Está prohibido salirse del río de la normalidad. Prohibido bañarse en el pensamiento crítico. Prohibido inventar otros mundos. Prohibido oponerse a la cultura dominante. Prohibido desvelar que detrás de tantas prohibiciones hay un Otro que marca la vida hasta en sus más pequeños significados. Se hay fracturado el diálogo real entre los emisores y receptores de órdenes.

Ni con nuestra conciencia podemos entablar un diálogo sincero y sin tapujos. En ese sentido, las sociedades posmodernas han infantilizado el lenguaje en la dirección de lo que se enseña en las escuelas bancarias: unos detentan el capital-saber para que el resto, el elemento pasivo y discente, salga de su crasa ignorancia. Un monólogo siniestro y sospechoso. Y eso que todo en la vida, desde la cuna, es diálogo. El monólogo es una quimera, una especie de locura mística para no socializar la realidad tal como es.

Solo nos queda, al parecer, una solución radical: convertirnos en bebés e iniciar una nueva andadura para restablecer el Otro ausente, el emisor que se esconde detrás de nuestra impotencia actual. Dicen que antes de dormir, los bebés entablan diálogos significativos consigo mismo, buscando al Otro como referencia para establecer un Yo saludable y veraz.

Ese presente que ahora se nos niega ha estado desde que venimos al mundo plagado de preguntas maternales. La figura de la madre, sostienen algunos estudios psicológicos, nos hace preguntas frecuentemente para sondear nuestros deseos y estados de ánimo. En definitiva, nos estimula para que objetivemos nuestra experiencia individual y la comuniquemos con autonomía a través de gestos y balbuceos propios, ensayos de acierto y error para crear nuestra singular independencia posterior como adultos.

Hoy y ahora, el mundo ya no nos hace preguntas. Nos dice lo que debemos hacer desde que amanecemos hasta que nos refugiamos en la oscuridad de la privacidad hogareña.

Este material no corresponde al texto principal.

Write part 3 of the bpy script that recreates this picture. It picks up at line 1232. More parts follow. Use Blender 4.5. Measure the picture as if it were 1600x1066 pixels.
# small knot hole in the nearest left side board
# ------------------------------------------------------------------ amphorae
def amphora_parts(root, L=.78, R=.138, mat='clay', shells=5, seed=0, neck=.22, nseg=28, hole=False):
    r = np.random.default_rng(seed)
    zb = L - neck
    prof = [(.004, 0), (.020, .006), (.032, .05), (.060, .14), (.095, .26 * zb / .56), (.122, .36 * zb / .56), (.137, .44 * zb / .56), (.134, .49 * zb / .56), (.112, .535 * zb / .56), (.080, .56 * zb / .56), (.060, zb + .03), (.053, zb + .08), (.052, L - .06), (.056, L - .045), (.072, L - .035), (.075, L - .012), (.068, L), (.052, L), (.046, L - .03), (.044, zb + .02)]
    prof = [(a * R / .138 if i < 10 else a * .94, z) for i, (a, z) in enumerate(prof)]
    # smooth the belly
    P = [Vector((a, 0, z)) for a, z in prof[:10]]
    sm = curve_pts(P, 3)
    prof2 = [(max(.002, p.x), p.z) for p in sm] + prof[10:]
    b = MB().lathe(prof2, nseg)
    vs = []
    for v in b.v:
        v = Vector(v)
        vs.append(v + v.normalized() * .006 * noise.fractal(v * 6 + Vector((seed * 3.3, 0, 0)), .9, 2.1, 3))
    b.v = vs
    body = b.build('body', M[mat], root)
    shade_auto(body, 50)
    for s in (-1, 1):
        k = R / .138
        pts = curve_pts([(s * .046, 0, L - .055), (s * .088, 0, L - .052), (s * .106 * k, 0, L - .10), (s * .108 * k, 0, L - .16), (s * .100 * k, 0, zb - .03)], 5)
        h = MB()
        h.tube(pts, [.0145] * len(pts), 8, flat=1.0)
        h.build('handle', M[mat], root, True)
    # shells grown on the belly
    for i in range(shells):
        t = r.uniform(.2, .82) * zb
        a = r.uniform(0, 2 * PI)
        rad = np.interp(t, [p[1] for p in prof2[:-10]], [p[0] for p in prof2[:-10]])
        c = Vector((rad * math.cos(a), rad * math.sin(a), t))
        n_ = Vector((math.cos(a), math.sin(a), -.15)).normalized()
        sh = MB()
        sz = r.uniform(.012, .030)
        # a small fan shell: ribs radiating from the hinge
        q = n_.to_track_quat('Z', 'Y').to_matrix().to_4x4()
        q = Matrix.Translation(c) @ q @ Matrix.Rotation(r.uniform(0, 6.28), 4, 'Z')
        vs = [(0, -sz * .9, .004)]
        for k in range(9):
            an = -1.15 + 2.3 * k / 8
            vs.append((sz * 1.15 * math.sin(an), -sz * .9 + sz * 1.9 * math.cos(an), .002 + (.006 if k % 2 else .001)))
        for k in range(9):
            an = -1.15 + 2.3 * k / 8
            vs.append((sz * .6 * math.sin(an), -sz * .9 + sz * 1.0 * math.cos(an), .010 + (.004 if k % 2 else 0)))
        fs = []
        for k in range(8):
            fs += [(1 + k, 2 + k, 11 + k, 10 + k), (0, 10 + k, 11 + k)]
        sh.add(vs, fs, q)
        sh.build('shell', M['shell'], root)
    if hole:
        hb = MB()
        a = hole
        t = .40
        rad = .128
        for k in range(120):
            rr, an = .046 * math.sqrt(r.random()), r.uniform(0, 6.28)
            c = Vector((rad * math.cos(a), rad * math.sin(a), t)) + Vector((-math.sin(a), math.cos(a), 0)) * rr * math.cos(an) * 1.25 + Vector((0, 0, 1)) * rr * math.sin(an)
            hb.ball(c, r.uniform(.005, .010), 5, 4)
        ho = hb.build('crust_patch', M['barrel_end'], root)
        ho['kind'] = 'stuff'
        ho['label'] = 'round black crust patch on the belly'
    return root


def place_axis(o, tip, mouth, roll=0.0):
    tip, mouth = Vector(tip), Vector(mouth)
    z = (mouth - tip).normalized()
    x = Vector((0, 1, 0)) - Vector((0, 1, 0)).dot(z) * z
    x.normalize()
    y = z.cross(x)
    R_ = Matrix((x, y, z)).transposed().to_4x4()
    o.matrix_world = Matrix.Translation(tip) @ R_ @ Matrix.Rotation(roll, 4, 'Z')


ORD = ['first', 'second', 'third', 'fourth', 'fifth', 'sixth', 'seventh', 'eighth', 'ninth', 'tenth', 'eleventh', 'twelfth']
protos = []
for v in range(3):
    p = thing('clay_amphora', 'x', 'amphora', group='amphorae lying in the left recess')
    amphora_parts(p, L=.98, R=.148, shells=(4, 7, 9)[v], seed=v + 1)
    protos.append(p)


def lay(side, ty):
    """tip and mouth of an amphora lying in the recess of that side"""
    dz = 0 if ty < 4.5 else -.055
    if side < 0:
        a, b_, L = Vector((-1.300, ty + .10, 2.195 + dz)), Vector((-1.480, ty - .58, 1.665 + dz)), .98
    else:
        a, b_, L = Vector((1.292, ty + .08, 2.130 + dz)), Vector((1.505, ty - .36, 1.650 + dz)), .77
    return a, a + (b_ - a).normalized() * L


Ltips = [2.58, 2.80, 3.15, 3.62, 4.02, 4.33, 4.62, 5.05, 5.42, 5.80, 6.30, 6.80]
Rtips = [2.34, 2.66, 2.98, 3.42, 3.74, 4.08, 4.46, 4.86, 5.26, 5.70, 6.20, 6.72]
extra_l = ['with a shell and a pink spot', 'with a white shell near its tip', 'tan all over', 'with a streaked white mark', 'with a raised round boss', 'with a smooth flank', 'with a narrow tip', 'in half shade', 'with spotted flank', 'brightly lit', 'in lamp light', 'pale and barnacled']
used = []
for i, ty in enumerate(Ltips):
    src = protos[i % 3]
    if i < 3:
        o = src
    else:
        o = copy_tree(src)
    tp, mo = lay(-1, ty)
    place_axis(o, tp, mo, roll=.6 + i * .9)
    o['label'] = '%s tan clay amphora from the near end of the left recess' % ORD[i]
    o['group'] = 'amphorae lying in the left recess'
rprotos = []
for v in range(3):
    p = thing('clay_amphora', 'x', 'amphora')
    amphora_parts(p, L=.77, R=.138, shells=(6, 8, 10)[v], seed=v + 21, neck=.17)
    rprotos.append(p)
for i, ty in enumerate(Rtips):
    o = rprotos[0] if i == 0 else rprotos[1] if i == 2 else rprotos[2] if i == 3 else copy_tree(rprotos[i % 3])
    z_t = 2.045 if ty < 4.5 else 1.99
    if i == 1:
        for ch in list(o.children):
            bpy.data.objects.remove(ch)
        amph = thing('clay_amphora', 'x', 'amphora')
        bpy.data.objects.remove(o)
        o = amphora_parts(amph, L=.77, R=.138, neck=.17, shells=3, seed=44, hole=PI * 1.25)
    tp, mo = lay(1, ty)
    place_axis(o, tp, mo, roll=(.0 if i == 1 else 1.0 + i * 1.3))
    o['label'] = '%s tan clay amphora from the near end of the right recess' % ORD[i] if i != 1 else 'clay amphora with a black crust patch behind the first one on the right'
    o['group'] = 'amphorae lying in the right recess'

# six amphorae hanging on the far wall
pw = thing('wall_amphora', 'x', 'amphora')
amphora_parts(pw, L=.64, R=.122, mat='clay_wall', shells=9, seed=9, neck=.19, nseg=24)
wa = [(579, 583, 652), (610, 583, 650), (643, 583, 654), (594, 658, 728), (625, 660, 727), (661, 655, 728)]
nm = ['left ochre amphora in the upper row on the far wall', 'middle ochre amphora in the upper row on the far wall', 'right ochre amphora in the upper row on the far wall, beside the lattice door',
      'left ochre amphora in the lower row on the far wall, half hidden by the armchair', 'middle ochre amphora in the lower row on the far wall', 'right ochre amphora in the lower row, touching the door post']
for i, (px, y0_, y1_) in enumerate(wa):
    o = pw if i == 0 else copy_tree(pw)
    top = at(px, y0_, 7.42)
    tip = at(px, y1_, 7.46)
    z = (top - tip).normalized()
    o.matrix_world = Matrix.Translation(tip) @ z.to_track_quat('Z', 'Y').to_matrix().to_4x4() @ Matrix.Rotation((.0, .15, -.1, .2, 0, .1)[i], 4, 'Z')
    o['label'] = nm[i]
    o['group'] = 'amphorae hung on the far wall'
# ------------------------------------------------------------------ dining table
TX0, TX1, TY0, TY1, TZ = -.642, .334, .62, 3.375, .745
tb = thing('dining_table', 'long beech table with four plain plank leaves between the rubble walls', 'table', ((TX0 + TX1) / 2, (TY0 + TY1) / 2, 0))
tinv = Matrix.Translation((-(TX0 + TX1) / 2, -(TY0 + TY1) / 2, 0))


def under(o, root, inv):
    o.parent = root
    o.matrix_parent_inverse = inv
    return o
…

Haz esto se ha convertido en el paradigma de nuestra época frente al qué te pasa, qué piensas, qué te duele, qué quieres de nuestra madre biológica o putativa.

En suma, nos han cambiado a la madre conocida por un padre dudoso, espectral, anónimo, imperativo. Quebrar ese círculo es tanto como quitar la careta del Otro que nos oprime. El sentido de los significados sería muy distinto.